Work required - Retype exactly the lines from the first one through the line with "squeeze((-1.0,-1.268,.857),.29,'white squeeze bottle", including both ends; skip any pictures.

%%

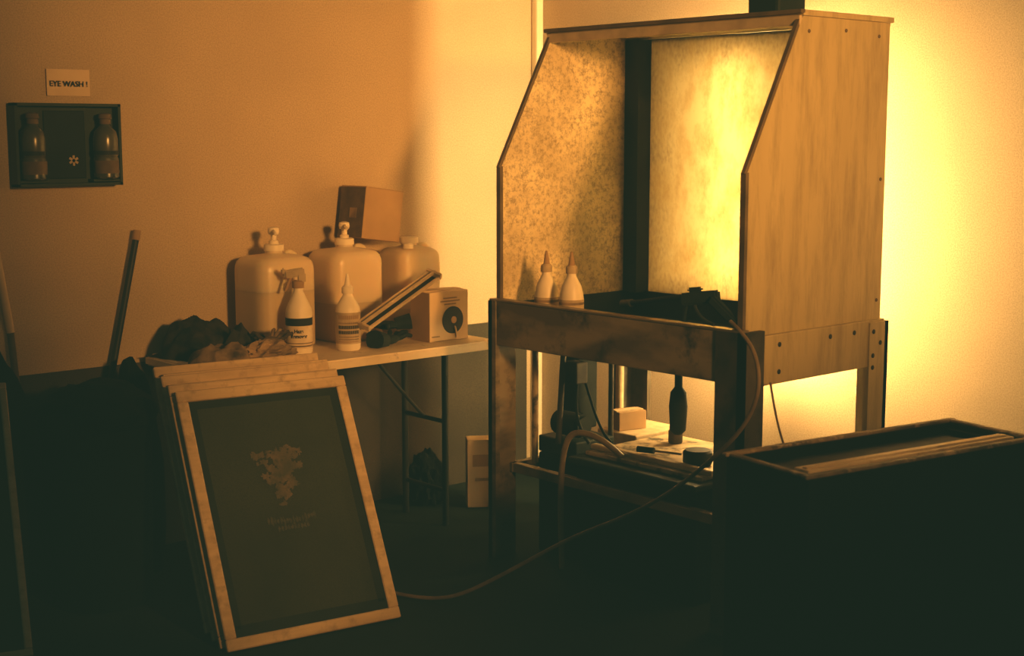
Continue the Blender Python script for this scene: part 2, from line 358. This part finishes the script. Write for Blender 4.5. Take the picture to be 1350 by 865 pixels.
def squeeze(loc,h,lab):
    K=thing('squeeze_bottle',lab,'bottle',loc,'squeeze bottles in the booth')
    x,y,z=loc
    bd=lathe('bottle_body',[(.038,0),(.043,.006),(.043,h*.42),(.040,h*.5),(.034,h*.58),(.022,h*.66),(.016,h*.70),(.016,h*.74)],M['white'],K,loc)
    cp=lathe('cap',[(.02,0),(.02,.022),(.014,.028)],M['label'],K,(x,y,z+h*.73))
    lathe('nozzle',[(.012,0),(.009,.02),(.004,h*.17)],M['card'],cp,(x,y,z+h*.73+.026))
    bm=bmesh.new(); add_lathe(bm,[(.0438,0),(.0438,h*.22)])
    finish(bm,'label_band',M['label'],True,bd,(x,y,z+h*.2))
    bm=bmesh.new(); add_lathe(bm,[(.0441,0),(.0441,h*.03)])
    finish(bm,'label_stripe',M['paper'],True,bd,(x,y,z+h*.36))
squeeze((-1.0,-1.140,.857),.285,'white squeeze bottle with pointed nozzle in the booth')
squeeze((-1.0,-1.268,.857),.29,'white squeeze bottle with cone nozzle beside another bottle')

# ------------------------------------------------------------ folding table
TC=-1.38
T=thing('folding_table','pale laminate folding table with dark metal tube legs against the wall','table',(TC,-.31,0))
bm=bmesh.new(); add_box(bm,(0,0,0),(1.24,.59,.035))
bmesh.ops.bevel(bm,geom=[e for e in bm.edges if abs(e.verts[0].co.z-e.verts[1].co.z)>.01],offset=.04,segments=5,affect='EDGES')
bmesh.ops.bevel(bm,geom=[e for e in bm.edges if abs(e.verts[0].co.z-e.verts[1].co.z)<.001],offset=.006,segments=2,affect='EDGES')
finish(bm,'table_top',M['table'],False,T,(TC,-.31,.7225))
for lx in (-.95,-1.85):
    for ly in (-.50,-.24):
        cyl('leg',(lx,ly,.0),(lx,ly,.705),.013,M['darksteel'],T)
    cyl('leg_crossbar',(lx,-.50,.14),(lx,-.24,.14),.009,M['darksteel'],T)
    sgn=-1 if lx>-1.4 else 1
    tube('folding_brace',[(lx,-.37,.42),(lx+sgn*.1,-.37,.52),(lx+sgn*.26,-.37,.70)],.007,M['darksteel'],T)
    cyl('leg_crossbar',(lx,-.50,.42),(lx,-.24,.42),.009,M['darksteel'],T)
box('apron_bar',(TC,-.31,.69),(1.0,.03,.03),M['darksteel'],T,.003)

def jug(X,Y,r,h,pump,lab,liq=.62):
    K=thing('plastic_jug',lab,'jug',(X,Y,.74),'large plastic jugs on the table')
    def sq(name,prof,m,z0):
        bm=bmesh.new(); seg=48; rings=[]
        for rr,z in prof:
            ring=[]
            for i in range(seg):
                a=2*math.pi*i/seg; e=5.0 if rr>.07 else 2.0
                k=1/((abs(math.cos(a))**e+abs(math.sin(a))**e)**(1/e))
                ring.append(bm.verts.new((rr*k*math.cos(a)*.97,rr*k*math.sin(a)*.92,z)))
            rings.append(ring)
        for a,b in zip(rings,rings[1:]):
            for i in range(seg): bm.faces.new((a[i],a[(i+1)%seg],b[(i+1)%seg],b[i]))
        bm.faces.new(rings[0][::-1]); bm.faces.new(rings[-1])
        return finish(bm,name,m,True,K,(X,Y,z0))
    rr=r*.90
    lv=h*liq
    top=[(rr,h*.83),(rr*.99,h*.875),(rr*.95,h*.92),(rr*.86,h*.957),(rr*.70,h*.98),(.04,h),(.033,h+.004),(.033,h+.018)]
    sq('liquid_fill',[(rr*.92,0),(rr,.012),(rr,lv)],M['jugliq'],.741)
    bd=sq('jug_body',[(rr,lv)]+top,M['jug'],.741)
    cp=lathe('cap',[(.038,0),(.038,.022),(.03,.026)],M['white'],K,(X,Y,.741+h+.012))
    if pump:
        z=.741+h+.036
        lathe('pump_stem',[(.018,0),(.018,.012),(.011,.016),(.011,.035),(.019,.038),(.022,.05),(.020,.062),(.008,.066)],M['white'],cp,(X,Y,z))
        tube('pump_spout',[(X,Y,z+.05),(X-.012,Y-.02,z+.052),(X-.02,Y-.04,z+.05),(X-.022,Y-.05,z+.040)],.007,M['white'],cp)
    else:
        lathe('vent_cap',[(.022,0),(.022,.018),(.016,.022)],M['white'],K,(X-.05,Y-.06,.741+h-.006))
    tube('handle',[(X+.05,Y,.741+h*.975),(X+.055,Y,.741+h+.012),(X+.09,Y,.741+h+.006),(X+.10,Y,.741+h*.94)],.009,M['jug'],K)
jug(-1.51,-.165,.145,.355,True,'milky plastic jug with pump top, partly filled, on the table',.62)
jug(-1.185,-.165,.14,.362,True,'milky plastic jug with pump top beneath a cardboard box',.42)
jug(-.865,-.165,.12,.352,False,'milky plastic jug with screw cap behind a small carton',.30)

def open_box(K,s,m1,m2):
    bm=bmesh.new(); add_box(bm,(0,0,s[2]/2),s)
    for f in bm.faces:
        if f.normal.x<-.5: f.material_index=1
    bmesh.ops.bevel(bm,geom=bm.edges[:],offset=.002,segments=1,affect='EDGES')
    return finish(bm,'carton',[m1,m2],False,K,(0,0,0))
K=thing('cardboard_box','small brown cardboard box with darker left side on the jugs','box',local=True)
open_box(K,(.205,.15,.205),M['card'],M['carddark'])  # left face takes the darker cardboard
box('top_flap',(0,-.038,.2065),(.20,.072,.003),M['card'],K,0); box('top_flap',(0,.038,.2065),(.20,.072,.003),M['card'],K,0)
box('tape',(0,0,.2085),(.205,.03,.001),M['cardpale'],K,0)
box('printed_label',(-.1035,-.01,.10),(.002,.04,.04),M['paper'],K,0)
K.location=(-1.020,-.096,1.122); K.rotation_euler=(0,rad(8),rad(6))

K=thing('small_carton','small pale printed carton with dark round emblem near table edge','carton',local=True)
open_box(K,(.20,.12,.195),M['cardpale'],M['card'])
bm=bmesh.new(); add_lathe(bm,[(.054,0),(.054,.0015)],32); d1=finish(bm,'emblem_disc',M['ink'],True,K,(.018,-.0605,.080),(rad(90),0,0))
bm=bmesh.new(); add_lathe(bm,[(.014,0),(.014,.0012)],28); finish(bm,'emblem_center',M['card'],True,K,(.022,-.0622,.080),(rad(90),0,0))
tube('emblem_tick',[(.024,-.063,.055),(.028,-.066,.048),(.032,-.066,.03),(.032,-.066,.01)],.004,M['cardpale'],K)
for zz,w in ((.168,.07),(.156,.10),(.144,.06),(.020,.04)):
    box('printed_line',(.005 if zz>.1 else -.07,-.0605,zz),(w,.001,.005),M['paper'],K,0)
box('top_flap',(0,0,.1965),(.198,.05,.003),M['cardpale'],K,0)
K.location=(-.92,-.43,.741); K.rotation_euler=(0,0,rad(2))

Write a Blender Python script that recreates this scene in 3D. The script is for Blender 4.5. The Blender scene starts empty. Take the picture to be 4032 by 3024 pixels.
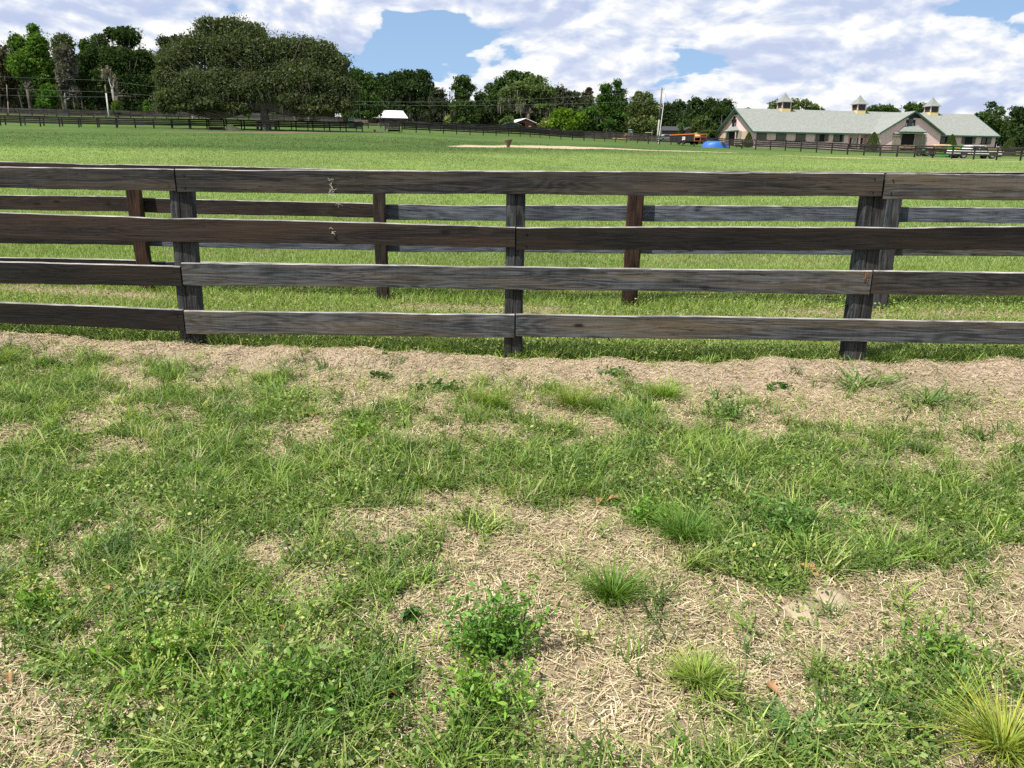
import bpy, math, random
import numpy as np
from mathutils import Vector, Matrix
random.seed(7); RNG = np.random.default_rng(11)
S = bpy.context.scene
COL = S.collection
# ------------------------------------------------------------------ camera geometry (photo pixels 4032x3024)
F = 3000.0; CX, CY = 2016.0, 1512.0
PITCH = math.radians(16.0); ROLL = 0.0095; CZ = 1.42
R0 = np.array([1.0, 0, 0]); U0 = np.array([0, math.sin(PITCH), math.cos(PITCH)]); FW = np.array([0, math.cos(PITCH), -math.sin(PITCH)])
RV = math.cos(ROLL)*R0 + math.sin(ROLL)*U0
UV = -math.sin(ROLL)*R0 + math.cos(ROLL)*U0
CAM = np.array([0, 0, CZ])
def ray(px, py): return FW + (px-CX)/F*RV - (py-CY)/F*UV
def at(px, py, Z): return CAM + ray(px, py)*Z                      # point at depth Z
def onplane(px, py, Y0, k):                                         # vertical plane Y = Y0 + k X
    d = ray(px, py); t = Y0/(d[1]-k*d[0]); return CAM + d*t
def proj(P):
    P = np.asarray(P, float)-CAM
    z = P@FW; z = np.where(np.abs(z) < 1e-6, 1e-6, z)
    return CX + F*(P@RV)/z, CY - F*(P@UV)/z, z
# ------------------------------------------------------------------ terrain
cols = [(-1500, [(90, 480), (150, 440), (230, 420)]), (0, [(105, 494), (152, 452), (230, 432)]), (1000, [(112, 511), (150, 474), (230, 455)]),
        (1500, [(117, 519), (152, 496), (230, 478)]), (2000, [(129, 537), (165, 514), (240, 492)]), (2300, [(138, 554), (172, 535), (240, 520)]),
        (2600, [(126, 569), (165, 555), (240, 540)]), (3000, [(111, 590), (145, 579), (240, 562)]), (3500, [(95, 617), (142, 593), (240, 576)]),
        (4032, [(82, 633), (135, 606), (240, 586)]), (5600, [(74, 665), (130, 625), (240, 600)])]
TA = []; TR = []; TZ = []
for px, kn in cols:
    rs = [0, 5.5, 7.6, 12.0]; zs = [-0.02, 0.0, 0.10, 0.30]
    a = None
    for Z, py in kn:
        P = at(px, py, Z); rs.append(math.hypot(P[0], P[1])); zs.append(P[2]); a = math.atan2(P[0], P[1])
    # a soft start of the slope
    rf = rs[4]; zf = zs[4]
    rs.insert(4, 30.0); zs.insert(4, 0.30+(zf-0.30)*(18.0/(rf-12.0))*0.93)
    rs += [900, 3000]; zs += [zs[-1]+2, zs[-1]+2]
    TA.append(a); TR.append(rs); TZ.append(zs)
TA = np.array(TA)
def _pchip(x, y):
    x = np.array(x, float); y = np.array(y, float); h = np.diff(x); d = np.diff(y)/h; m = np.zeros(len(x))
    m[0] = d[0]; m[-1] = d[-1]
    for i in range(1, len(x)-1):
        if d[i-1]*d[i] > 0: m[i] = (h[i-1]+h[i])/(h[i-1]/d[i-1]+h[i]/d[i]) if True else 0
    return x, y, m
PC = [_pchip(r, z) for r, z in zip(TR, TZ)]
def _ev(pc, r):
    x, y, m = pc; i = np.clip(np.searchsorted(x, r)-1, 0, len(x)-2); h = x[i+1]-x[i]; t = np.clip((r-x[i])/h, 0, 1)
    return (y[i]*(1+2*t)*(1-t)**2 + m[i]*h*t*(1-t)**2 + y[i+1]*t*t*(3-2*t) + m[i+1]*h*t*t*(t-1))
NK, NY0 = -0.063, 5.48          # near fence plane
SK, SY0 = -0.070, 7.50          # second fence plane
def vnoise(x, y, s, seed=0):
    x = np.asarray(x)*s+seed*17.3; y = np.asarray(y)*s-seed*9.1
    xi = np.floor(x); yi = np.floor(y); fx = x-xi; fy = y-yi; fx = fx*fx*(3-2*fx); fy = fy*fy*(3-2*fy)
    def h(a, b):
        v = np.sin(a*127.1+b*311.7+seed*74.7)*43758.5453; return v-np.floor(v)
    return (h(xi, yi)*(1-fx)+h(xi+1, yi)*fx)*(1-fy)+(h(xi, yi+1)*(1-fx)+h(xi+1, yi+1)*fx)*fy
def fbm(x, y, s, seed=0, o=4):
    v = 0; a = 0.5
    for i in range(o): v = v+a*vnoise(x, y, s*2**i, seed+i); a *= .5
    return v/(1-.5**o)
def H(x, y):
    x = np.asarray(x, float); y = np.asarray(y, float)
    r = np.hypot(x, y); a = np.clip(np.arctan2(x, y), TA[0], TA[-1])
    Zs = np.stack([_ev(pc, r) for pc in PC])
    i = np.clip(np.searchsorted(TA, a)-1, 0, len(TA)-2); t = (a-TA[i])/(TA[i+1]-TA[i]); t = t*t*(3-2*t)*.5+t*.5
    sh = np.shape(a); ii = np.atleast_1d(i); ar = np.arange(ii.size); Zf = Zs.reshape(len(PC), -1)
    z = (Zf[ii.ravel(), ar]*(1-np.atleast_1d(t).ravel())+Zf[ii.ravel()+1, ar]*np.atleast_1d(t).ravel()).reshape(sh)
    front = np.clip((y+3)/3, 0, 1)
    z = z*front
    # berm under the near fence, gentle near relief
    dn = (y-(NY0+NK*x)); z = z + 0.085*np.exp(-((dn+0.10)/0.20)**2)*np.clip(fbm(x, y*0.5, 1.5, 3)*2.2-.55, 0, 1.5) + 0.02*np.exp(-((dn)/0.9)**2) + .05*np.exp(-((dn+.25)/.35)**2)*(fbm(x, y, 5., 9)-.5)*2
    near = np.exp(-(r/30.0)**2)
    z = z + near*(0.05*(fbm(x, y, .7, 5)-.5) + 0.035*(fbm(x, y, 3.1, 6)-.5)*np.exp(-(r/12)**2))
    z = z + (fbm(x, y, .05, 8)-.5)*0.25*np.clip((r-12)/30, 0, 1)*np.clip((100-r)/30, 0, 1)
    return z
def Hs(x, y): return float(H(np.array([x]), np.array([y]))[0])
def ground(px, py, tmax=400):
    d = ray(px, py); t = np.concatenate([np.linspace(1, 20, 2000), np.linspace(20, tmax, 8000)])
    P = CAM+d*t[:, None]; dz = P[:, 2]-H(P[:, 0], P[:, 1]); k = np.argmax(dz < 0)
    if dz[k] >= 0: k = len(t)-1
    return P[k]
def spot(px, Z, py=520):                                             # ground point under pixel column px at depth Z
    P = at(px, py, Z); return np.array([P[0], P[1], Hs(P[0], P[1])])
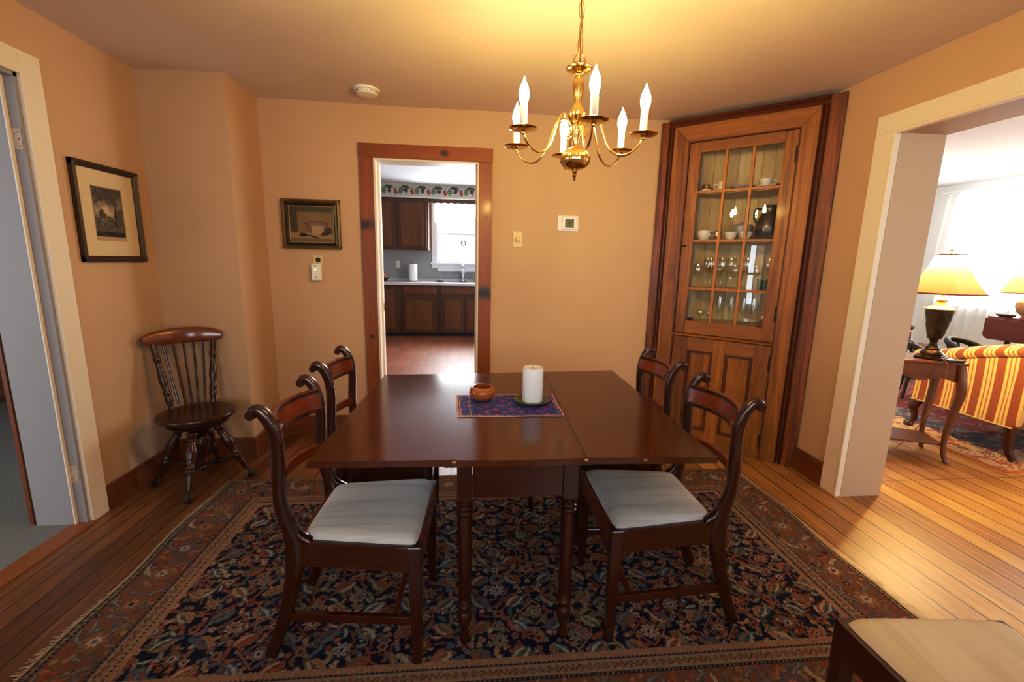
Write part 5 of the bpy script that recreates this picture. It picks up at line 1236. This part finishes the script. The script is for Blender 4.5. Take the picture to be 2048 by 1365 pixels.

%%

Result of this task -
Continue the Blender Python script for this scene: part 2, from line 358. This part finishes the script. Write for Blender 4.5. Take the picture to be 1350 by 865 pixels.
def squeeze(loc,h,lab):
    K=thing('squeeze_bottle',lab,'bottle',loc,'squeeze bottles in the booth')
    x,y,z=loc
    bd=lathe('bottle_body',[(.038,0),(.043,.006),(.043,h*.42),(.040,h*.5),(.034,h*.58),(.022,h*.66),(.016,h*.70),(.016,h*.74)],M['white'],K,loc)
    cp=lathe('cap',[(.02,0),(.02,.022),(.014,.028)],M['label'],K,(x,y,z+h*.73))
    lathe('nozzle',[(.012,0),(.009,.02),(.004,h*.17)],M['card'],cp,(x,y,z+h*.73+.026))
    bm=bmesh.new(); add_lathe(bm,[(.0438,0),(.0438,h*.22)])
    finish(bm,'label_band',M['label'],True,bd,(x,y,z+h*.2))
    bm=bmesh.new(); add_lathe(bm,[(.0441,0),(.0441,h*.03)])
    finish(bm,'label_stripe',M['paper'],True,bd,(x,y,z+h*.36))
squeeze((-1.0,-1.140,.857),.285,'white squeeze bottle with pointed nozzle in the booth')
squeeze((-1.0,-1.268,.857),.29,'white squeeze bottle with cone nozzle beside another bottle')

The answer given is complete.